今朝の大ニュースはなんと言ってもこれ
地震予知失敗で禁錮6年 伊の学者ら7人実刑判決 (日経)
でしょ。
こういうケースって,基本的には,国賠法1条2項で公務員個人の免責(故意重過失除く)が定められているのと同じなんであって,基本的には免責すべきじゃないだろーかと思うんだけれども(今回も過失犯ということだし)。
何で国賠法で公務員個人が免責されているかっていうと:
①一般に行政組織が行う行為っていうのは,多くの人に与える行為であることにより,不適切な行為を実施した場合の損害が莫大になる一方で,その意思決定を行っている個人は,企業の経営者などとは違って低い報酬しかもらっておらず(仮に責任保険をかけたら給料が吹っ飛んでしまうだろう),その巨大なリスクに見合うほどリスクの受容力がなく,リスク回避的であるから,この個人にリスク負担をさせると,過度にリスク回避的な意思決定がなされてしまう。それよりは,リスク中立的な意思決定をさせた上で,そこで起きた負担は,国民全体というよりリスク中立的な主体によって負担させた方が効率的
②じゃあ公務員個人にリスク負担させないことによって抑止効果が十分に発揮されずモラルハザードが発生してしまうんじゃないかというと,キャリアシステムの設計や評判効果によって,ある程度担保されるから(もちろんそれがどれくらいきちんと機能しているかは議論の余地があるけれど,建前としては),公務員の意思決定は,さほど非効率にはならない
っていう形で考えられる。
で,このロジックは,学者が地震予知(それ以外の社会科学での予知もいろいろあるけれど。日銀の意思決定とか)にもあてはまる:
①地震予知の外れのもたらす損害は大きいけれど,学者個人はリスク回避的だから,学舎にリスクを負担させると,過度にリスク回避的な意思決定を行うインセンティヴが発生する(たとえば,地震が起きる確率をわざと多めに予測する。で,もし多めに予測したところで地震が起きなかった場合に,無駄に終わった予防措置について損害賠償責任を負うなら,そもそも予測を全くしない。)

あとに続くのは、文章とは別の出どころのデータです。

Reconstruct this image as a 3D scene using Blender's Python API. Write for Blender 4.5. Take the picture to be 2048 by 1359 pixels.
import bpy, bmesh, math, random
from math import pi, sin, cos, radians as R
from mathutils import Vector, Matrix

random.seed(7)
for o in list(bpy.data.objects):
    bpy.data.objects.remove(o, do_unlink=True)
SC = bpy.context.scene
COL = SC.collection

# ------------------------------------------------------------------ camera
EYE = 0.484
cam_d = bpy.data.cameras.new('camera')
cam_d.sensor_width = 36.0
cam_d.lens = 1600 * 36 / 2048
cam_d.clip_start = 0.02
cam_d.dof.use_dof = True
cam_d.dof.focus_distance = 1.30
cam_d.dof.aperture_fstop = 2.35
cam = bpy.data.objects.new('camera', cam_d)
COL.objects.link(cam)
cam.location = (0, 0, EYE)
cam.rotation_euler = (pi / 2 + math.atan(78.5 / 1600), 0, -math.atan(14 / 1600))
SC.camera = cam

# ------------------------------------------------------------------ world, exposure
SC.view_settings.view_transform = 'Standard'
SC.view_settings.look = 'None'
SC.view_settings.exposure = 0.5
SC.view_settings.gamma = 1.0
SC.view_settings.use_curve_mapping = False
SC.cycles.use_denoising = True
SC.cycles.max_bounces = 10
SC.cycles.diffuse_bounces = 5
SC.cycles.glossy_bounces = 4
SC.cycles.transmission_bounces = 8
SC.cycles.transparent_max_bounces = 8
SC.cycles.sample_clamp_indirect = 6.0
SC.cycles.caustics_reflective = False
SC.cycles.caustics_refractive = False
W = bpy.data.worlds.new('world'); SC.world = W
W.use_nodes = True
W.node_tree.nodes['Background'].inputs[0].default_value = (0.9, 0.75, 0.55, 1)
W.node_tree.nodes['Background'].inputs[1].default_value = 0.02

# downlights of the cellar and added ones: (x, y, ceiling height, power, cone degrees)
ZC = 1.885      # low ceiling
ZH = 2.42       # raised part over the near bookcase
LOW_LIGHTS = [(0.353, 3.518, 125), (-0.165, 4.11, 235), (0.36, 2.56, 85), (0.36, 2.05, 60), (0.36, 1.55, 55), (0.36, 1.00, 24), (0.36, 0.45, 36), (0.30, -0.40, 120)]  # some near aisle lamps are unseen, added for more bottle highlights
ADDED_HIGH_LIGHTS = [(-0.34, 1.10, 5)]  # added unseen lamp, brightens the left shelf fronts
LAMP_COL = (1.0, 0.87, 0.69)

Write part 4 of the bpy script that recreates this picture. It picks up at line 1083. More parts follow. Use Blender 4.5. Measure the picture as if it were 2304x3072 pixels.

②アホな予知をした学者は,その後の学会でのレピュテーションが落ちる(正常な学会なら――でも公務員よりはマシな気もする)から,アホな予知をあえてしようというインセンティヴはあまりない
まぁ,もし②のインセンティヴが弱いのであれば,他の方法で抑止効果を補強して最適なレベルに持っていく,ということはあり得るけれど,刑罰ってのは強すぎるインセンティヴじゃね?と思うわけです。